COLLECTED MATERIAL:
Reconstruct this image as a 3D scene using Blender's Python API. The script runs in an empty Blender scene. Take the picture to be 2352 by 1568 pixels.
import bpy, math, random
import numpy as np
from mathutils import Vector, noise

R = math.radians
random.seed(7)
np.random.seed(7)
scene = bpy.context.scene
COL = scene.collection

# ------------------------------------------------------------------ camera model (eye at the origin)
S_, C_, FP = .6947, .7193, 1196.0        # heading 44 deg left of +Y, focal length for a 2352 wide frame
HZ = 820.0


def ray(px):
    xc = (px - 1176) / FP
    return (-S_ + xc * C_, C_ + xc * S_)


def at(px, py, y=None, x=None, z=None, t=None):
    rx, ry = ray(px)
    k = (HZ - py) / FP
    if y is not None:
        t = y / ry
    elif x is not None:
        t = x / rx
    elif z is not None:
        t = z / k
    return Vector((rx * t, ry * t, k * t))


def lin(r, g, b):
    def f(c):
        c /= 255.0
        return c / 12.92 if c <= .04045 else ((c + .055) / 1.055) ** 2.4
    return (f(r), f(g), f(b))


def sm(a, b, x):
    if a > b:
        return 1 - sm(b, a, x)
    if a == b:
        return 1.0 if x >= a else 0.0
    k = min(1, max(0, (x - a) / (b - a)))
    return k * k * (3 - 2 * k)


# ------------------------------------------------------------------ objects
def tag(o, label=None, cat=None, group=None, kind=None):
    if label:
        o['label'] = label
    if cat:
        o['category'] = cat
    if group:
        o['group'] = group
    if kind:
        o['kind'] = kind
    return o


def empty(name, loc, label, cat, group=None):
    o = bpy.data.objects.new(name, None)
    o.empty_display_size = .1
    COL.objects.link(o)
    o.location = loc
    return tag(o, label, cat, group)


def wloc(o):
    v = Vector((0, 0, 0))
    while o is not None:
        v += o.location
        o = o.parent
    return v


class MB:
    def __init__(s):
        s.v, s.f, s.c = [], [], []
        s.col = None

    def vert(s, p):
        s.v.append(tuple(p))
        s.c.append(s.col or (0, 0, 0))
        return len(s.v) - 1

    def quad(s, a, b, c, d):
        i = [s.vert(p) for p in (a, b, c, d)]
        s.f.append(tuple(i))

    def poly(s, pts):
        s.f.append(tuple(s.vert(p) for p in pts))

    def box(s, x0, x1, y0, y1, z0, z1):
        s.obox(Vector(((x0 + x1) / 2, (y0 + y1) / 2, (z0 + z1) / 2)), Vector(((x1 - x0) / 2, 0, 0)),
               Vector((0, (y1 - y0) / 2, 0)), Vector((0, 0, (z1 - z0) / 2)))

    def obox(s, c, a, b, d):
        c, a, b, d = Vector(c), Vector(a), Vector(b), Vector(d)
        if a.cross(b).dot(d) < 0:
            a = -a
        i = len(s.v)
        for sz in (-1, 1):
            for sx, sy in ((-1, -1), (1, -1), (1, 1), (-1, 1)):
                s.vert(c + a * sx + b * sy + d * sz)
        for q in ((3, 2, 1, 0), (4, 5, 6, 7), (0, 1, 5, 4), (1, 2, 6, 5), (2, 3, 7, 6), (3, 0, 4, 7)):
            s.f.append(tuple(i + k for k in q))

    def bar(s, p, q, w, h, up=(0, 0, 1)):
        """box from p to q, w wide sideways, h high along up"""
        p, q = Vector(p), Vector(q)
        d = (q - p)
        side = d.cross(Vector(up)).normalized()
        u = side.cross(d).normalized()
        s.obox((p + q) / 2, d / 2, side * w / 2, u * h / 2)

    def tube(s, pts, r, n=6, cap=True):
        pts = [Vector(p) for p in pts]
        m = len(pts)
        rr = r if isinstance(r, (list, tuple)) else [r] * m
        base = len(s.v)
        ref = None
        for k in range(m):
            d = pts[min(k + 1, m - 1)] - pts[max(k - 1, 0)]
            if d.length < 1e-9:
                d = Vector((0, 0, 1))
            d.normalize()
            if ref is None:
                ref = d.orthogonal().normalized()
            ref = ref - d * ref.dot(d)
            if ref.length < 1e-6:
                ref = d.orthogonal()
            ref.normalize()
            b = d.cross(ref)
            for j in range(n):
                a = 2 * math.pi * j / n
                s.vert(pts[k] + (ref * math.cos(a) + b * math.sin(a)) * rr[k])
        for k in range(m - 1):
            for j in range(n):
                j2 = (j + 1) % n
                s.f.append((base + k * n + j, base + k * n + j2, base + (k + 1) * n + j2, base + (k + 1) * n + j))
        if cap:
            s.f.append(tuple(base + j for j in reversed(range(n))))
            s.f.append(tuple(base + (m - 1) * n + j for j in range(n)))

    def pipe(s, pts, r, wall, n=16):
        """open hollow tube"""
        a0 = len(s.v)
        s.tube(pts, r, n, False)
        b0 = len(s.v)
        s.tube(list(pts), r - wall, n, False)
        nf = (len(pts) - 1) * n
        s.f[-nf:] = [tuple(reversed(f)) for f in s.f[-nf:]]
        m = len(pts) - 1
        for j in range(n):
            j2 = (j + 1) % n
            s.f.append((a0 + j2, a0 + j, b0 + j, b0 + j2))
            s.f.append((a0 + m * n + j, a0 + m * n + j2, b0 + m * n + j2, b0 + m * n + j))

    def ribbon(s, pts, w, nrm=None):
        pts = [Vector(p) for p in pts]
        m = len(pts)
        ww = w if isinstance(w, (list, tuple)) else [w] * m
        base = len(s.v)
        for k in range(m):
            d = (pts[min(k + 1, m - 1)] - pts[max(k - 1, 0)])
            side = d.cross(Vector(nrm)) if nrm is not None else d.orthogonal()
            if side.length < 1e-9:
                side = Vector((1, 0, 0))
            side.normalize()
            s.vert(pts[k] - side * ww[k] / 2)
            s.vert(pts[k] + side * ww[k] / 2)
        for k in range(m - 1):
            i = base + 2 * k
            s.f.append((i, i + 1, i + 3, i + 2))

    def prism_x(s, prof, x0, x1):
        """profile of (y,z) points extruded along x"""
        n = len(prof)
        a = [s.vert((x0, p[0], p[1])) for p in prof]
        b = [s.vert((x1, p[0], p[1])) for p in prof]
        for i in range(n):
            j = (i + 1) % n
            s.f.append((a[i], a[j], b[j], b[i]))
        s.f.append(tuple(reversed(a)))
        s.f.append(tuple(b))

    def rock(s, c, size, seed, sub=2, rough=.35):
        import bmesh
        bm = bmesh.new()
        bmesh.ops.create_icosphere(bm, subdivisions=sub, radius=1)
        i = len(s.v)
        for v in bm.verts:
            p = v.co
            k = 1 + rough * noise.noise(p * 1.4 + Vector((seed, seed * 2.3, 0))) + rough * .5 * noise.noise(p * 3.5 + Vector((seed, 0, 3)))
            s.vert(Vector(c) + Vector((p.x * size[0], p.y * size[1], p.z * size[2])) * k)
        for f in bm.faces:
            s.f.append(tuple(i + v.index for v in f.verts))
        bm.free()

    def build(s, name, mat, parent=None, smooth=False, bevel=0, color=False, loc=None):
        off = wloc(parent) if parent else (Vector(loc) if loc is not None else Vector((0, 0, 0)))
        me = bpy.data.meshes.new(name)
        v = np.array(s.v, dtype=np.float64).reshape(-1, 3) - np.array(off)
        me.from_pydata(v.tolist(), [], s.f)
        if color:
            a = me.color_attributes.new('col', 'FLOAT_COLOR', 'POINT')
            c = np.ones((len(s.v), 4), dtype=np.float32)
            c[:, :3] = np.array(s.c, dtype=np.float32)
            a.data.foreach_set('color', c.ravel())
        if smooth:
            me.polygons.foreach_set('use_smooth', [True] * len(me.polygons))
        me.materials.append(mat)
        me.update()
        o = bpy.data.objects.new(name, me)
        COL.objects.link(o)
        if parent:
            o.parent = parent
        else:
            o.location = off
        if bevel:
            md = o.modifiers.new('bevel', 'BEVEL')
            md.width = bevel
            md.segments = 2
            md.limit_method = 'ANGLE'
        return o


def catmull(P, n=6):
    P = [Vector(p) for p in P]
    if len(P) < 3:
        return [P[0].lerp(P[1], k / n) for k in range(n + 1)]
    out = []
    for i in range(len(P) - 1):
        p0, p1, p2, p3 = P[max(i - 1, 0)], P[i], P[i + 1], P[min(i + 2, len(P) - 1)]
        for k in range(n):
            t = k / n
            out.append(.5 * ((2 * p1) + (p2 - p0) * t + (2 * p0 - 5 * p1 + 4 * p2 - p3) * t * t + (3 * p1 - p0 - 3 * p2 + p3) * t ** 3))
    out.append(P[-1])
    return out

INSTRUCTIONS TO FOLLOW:
Using the material above, quote the first line and each line after it, stopping at and including the line that holds "COL = scene.collection".

COMPLETE OUTPUT:
Reconstruct this image as a 3D scene using Blender's Python API. The script runs in an empty Blender scene. Take the picture to be 2352 by 1568 pixels.
import bpy, math, random
import numpy as np
from mathutils import Vector, noise

R = math.radians
random.seed(7)
np.random.seed(7)
scene = bpy.context.scene
COL = scene.collection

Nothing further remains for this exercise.